Thursday, July 2, 2009

Library Notes Week of June 29th


We are looking forward to the 4th of July parade this Saturday. I think the Friends of the Library will have an entry pushing some book carts and with any luck we will have a couple of people holding the library’s summer reading banner to remind everyone that children need to be reading this summer. Hope to see you there!

Stop in and check out a book from our new book shelf. Here are a few you
might be interested in.

Knockout by Catherine Coulter. FBI agents Dillon Savich and Lacey Sherlock have their hands full when Savich is caught in a bank holdup near his Washington, D.C., home. The vicious attack leaves the criminal leader dead and his injured teen daughter swearing revenge.
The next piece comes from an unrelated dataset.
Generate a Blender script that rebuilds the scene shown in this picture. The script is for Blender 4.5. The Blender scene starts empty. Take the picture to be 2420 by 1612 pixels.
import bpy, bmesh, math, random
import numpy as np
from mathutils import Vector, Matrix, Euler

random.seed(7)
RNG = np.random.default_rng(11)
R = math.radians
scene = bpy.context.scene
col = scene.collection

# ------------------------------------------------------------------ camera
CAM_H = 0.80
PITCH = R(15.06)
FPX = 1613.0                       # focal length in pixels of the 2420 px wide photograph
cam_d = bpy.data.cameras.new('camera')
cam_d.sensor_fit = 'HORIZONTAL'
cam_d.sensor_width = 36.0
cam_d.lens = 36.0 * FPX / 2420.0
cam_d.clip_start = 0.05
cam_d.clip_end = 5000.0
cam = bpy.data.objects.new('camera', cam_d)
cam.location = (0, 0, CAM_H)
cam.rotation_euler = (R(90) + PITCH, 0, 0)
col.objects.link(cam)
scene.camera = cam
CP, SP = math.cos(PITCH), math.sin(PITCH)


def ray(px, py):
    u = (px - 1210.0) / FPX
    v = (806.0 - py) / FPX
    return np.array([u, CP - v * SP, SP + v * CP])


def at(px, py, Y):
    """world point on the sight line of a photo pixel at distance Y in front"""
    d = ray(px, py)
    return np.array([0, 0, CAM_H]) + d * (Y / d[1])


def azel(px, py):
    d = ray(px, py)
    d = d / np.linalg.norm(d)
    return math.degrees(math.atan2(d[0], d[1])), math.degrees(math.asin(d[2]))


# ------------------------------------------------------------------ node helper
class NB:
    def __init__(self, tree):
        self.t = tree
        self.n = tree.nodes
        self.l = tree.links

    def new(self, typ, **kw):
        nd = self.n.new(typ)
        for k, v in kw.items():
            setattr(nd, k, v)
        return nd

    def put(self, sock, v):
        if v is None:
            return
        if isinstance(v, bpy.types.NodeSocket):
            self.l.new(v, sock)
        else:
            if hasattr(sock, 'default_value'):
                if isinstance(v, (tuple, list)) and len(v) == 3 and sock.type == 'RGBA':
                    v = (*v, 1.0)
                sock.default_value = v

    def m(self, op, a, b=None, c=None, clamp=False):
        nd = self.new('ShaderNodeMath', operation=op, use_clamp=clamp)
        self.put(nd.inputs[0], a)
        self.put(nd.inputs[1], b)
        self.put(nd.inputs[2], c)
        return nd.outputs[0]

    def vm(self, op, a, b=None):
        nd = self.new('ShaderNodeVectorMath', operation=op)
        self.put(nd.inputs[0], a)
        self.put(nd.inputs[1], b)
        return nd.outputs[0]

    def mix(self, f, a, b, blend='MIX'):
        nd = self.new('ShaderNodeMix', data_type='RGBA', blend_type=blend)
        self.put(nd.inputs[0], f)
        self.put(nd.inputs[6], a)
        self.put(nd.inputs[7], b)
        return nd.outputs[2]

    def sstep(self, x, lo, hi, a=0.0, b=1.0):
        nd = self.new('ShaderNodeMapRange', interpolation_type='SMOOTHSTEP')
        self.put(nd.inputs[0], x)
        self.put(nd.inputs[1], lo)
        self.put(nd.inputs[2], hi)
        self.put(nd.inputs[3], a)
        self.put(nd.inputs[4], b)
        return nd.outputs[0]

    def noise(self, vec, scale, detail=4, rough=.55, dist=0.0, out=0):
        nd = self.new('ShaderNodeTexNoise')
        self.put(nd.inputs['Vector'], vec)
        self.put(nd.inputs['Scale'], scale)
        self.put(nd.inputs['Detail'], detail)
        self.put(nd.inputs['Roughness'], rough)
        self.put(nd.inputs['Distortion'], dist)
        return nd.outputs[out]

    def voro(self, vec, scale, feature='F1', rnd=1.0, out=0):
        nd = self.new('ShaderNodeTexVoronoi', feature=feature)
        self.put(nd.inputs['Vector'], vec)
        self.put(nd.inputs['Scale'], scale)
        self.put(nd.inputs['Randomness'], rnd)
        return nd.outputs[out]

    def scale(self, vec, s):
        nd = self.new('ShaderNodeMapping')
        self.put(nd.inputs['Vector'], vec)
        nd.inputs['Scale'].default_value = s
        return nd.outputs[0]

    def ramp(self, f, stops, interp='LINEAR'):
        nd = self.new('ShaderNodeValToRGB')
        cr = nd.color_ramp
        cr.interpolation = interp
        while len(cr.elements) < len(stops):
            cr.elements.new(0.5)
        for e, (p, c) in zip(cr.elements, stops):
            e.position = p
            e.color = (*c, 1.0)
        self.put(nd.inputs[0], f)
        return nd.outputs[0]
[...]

She manages to escape, leading the FBI on a bloody chase.

A Trace of Smoke by Rebecca Cantrell. It’s 1931 in Berlin, and though the Weimar Republic has begun to crumble, the celebrated decadence of the era remains in full flower. Hannah Vogel is a crime reporter, on intimate terms with Berlin’s underbelly, but that doesn’t protect her from the shock of seeing her brother’s picture posted in the police department’s Hall of the Unnamed Dead. She’s reluctant to make a formal identification until she knows what happened to him; scandal may lurk behind his death, as Ernst was a cross-dressing cabaret star whose list of male lovers included at least one Nazi leader.

Fugitive by Phillip Margolin. Oregon attorney Amanda Jaffe takes on the case of a lifetime when she is tapped to defend Charlie Marsh, aka Guru Gabriel Sun. Marsh was a prisoner whose freedom came when he saved the life of a guard during a riot. He then changed his name and published a book in which he spoke of how you, too, could achieve personal transformation. The public ate it up, especially the wife of a U.S. congressman. After the congressman’s murder, both his wife and Marsh stood trial for the crime. Before the verdict was read, though, Marsh escaped, landing in Batanga, Africa. When Marsh finds he might be caught for bedding one of the tyrant’s wives he realizes that a trial in the U.S. bodes better for him than punishment at the hands of Batanga’s cruel ruler.